Language changes over geography, across social strata, and through time. Pronouncing on "correct" forms has to be accompanied by cautions about the combination of these considerations. Language is also pure convention -- what's "right" is not what's historical, but rather, the people who are in a position to impose their will get to rewrite history (ex: the stigmatized usage "I axed him a question" is historically correct, but the population who initiated the error [all language change begins as error] trumped the conservative speakers).

K vs S seems an unlikely alternation, but it's the basic dividing line among the Indo-European languages. In very general terms, the eastern IE languages rendered the IE *kmtom (100) something like the Sanskrit "satem," the western languages producing "centum." (an unvoiced velar stop, or a "hard c"; in the Germanic languages, of which English is one, the stop drops further back in the throat and turns into a fricative -- "H" for "hundred"). So Germanic words beginning with "H" are ultimately "K" sounds (and correspond to, say, Russian words beginning with "S": heart/sirtse).

Another alternation involves voicing of the K to G (buzzing of the vocal folds). So we get the related terms "Kelt" and "Gael." For reasons nobody has explained satisfactorily, there's a translinguistic tendency for "G" to morph into "W," so that Gaels are ultimately connected with Wales (and Galicia, Galatia, Wallachia, Gaul -- those folks were ALL over).

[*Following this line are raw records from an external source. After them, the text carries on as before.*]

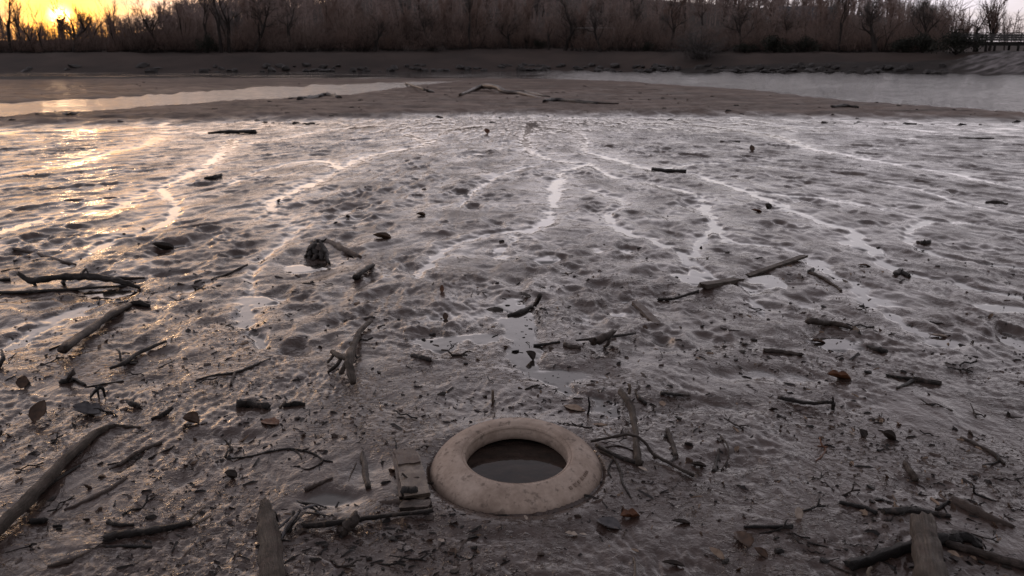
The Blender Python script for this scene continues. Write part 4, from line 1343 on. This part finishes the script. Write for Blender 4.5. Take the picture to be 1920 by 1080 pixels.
def twig_mesh(i):
    r_ = random.Random(900 + i)
    g = Geo()
    k = 5
    pts = [np.array([t / (k - 1) - 0.5, (0.035 if i < 3 else 0.10) * r_.uniform(-1, 1), 0.02 + 0.08 * r_.random() * (i % 3)]) for t in range(k)]
    g.tube(pts, [0.030 * r_.uniform(0.5, 1.3) for _ in range(k)], 5, True, 0.25, 1, i)
    if i % 2:
        q = pts[2 + i % 2]
        g.tube([q, q + np.array([0.15, 0.15 * (1 if i % 4 == 1 else -1), 0.10]), q + np.array([0.26, 0.24 * (1 if i % 4 == 1 else -1), 0.08])], [0.035, 0.025, 0.015], 4)
    return g


def chip_mesh(i):
    r_ = random.Random(700 + i)
    V = [Vector((r_.gauss(0, 1), r_.gauss(0, 1), r_.gauss(0, 1))).normalized() for _ in range(16)]
    import bmesh
    bm = bmesh.new()
    a, b = r_.uniform(0.30, 0.6), r_.uniform(0.14, 0.34)
    for v in V:
        bm.verts.new((v.x * 0.5, v.y * a * 0.7, v.z * b * 0.7 + b * 0.25))
    bmesh.ops.convex_hull(bm, input=bm.verts)
    for v in [v for v in bm.verts if not v.link_faces]:
        bm.verts.remove(v)
    me = bpy.data.meshes.new("wood_chip")
    bm.to_mesh(me); bm.free()
    uv = me.uv_layers.new(name="UVMap")
    for l in me.loops:
        c = me.vertices[l.vertex_index].co
        uv.data[l.index].uv = (c.y, c.x)
    return me


TW = [[twig_mesh(i).mesh("dark_twig", m_) for i in range(6)] for m_ in (D, K_, B_)]
CH = []
for m_ in (K_, D, MM):
    row = []
    for i in range(6):
        me = chip_mesh(i); me.materials.append(m_); row.append(me)
    CH.append(row)
LF = [[leaf_mesh("leaf_scrap", m_, 1.0, r, c, f, 40 + i, lb) for i, (r, c, f, lb) in enumerate(((0.7, 0.8, 0.4, 0), (0.5, 1.3, 0.6, 0), (0.8, 0.5, 0.3, 3), (0.45, 0.4, 0.6, 0)))] for m_ in (M_LEAF_DARK, M_LEAF_BROWN, M_LEAF_TAN)]
TAKEN = []


def free_spot(r_, lo, hi, bias):
    for _ in range(200):
        v_ = lo + (hi - lo) * r_.random() ** bias
        px = r_.uniform(-20, 1940)
        x, y = ground(px, v_)
        if math.hypot(x - TYRE_C[0], y - TYRE_C[1]) < 0.40:
            continue
        # litter gathers in drifts
        if pnoise(np.array([x * 1.3 + 40]), np.array([y * 1.3]), 88)[0] < r_.uniform(-0.30, 0.28):
            continue
        return px, v_
    return px, v_


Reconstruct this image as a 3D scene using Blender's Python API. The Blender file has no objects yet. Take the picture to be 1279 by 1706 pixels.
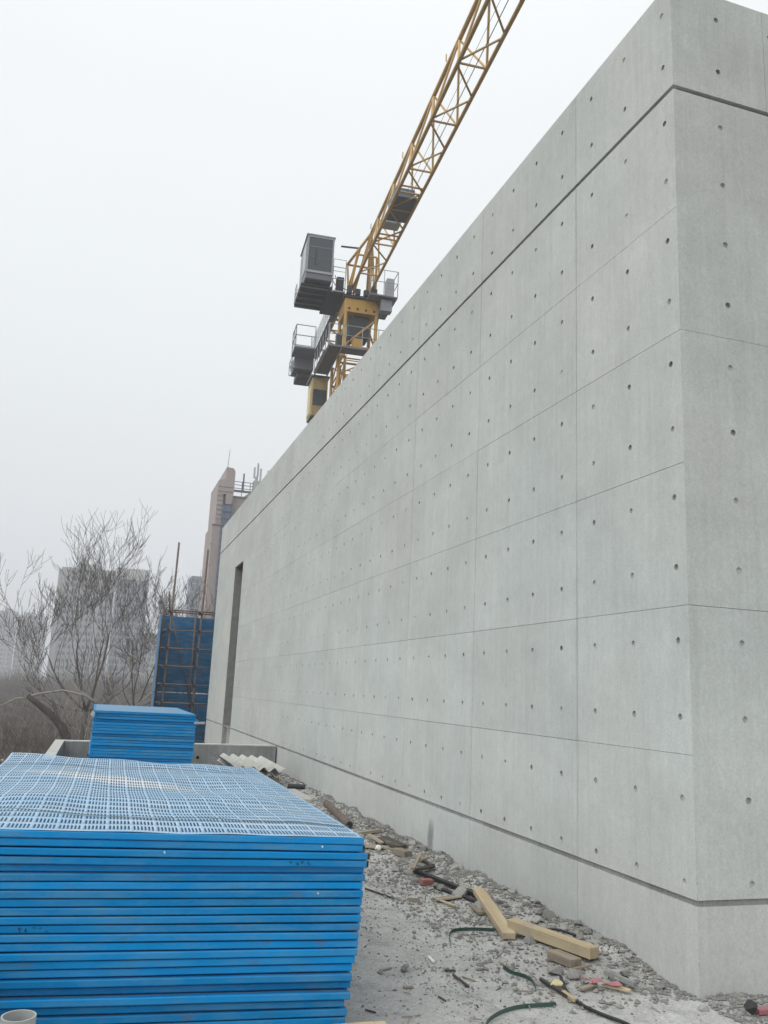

All of this seems less bizarre if we try to put our heads back into the pre-literate days when nobody had any notion of correct spelling. It startles many to realize that there's no "t" sound in "battle," or that the vowels of present day English phonology (not spelling -- a different matter) include M,N, L, and R.

So "Kelt" and "Selt" have historical warrant (so does "chelt"). But people get all proprietary about these things, and invest them with political meaning. Down my way, you can start a bar-brawl just by insisting on "Missouree" or "Missourah".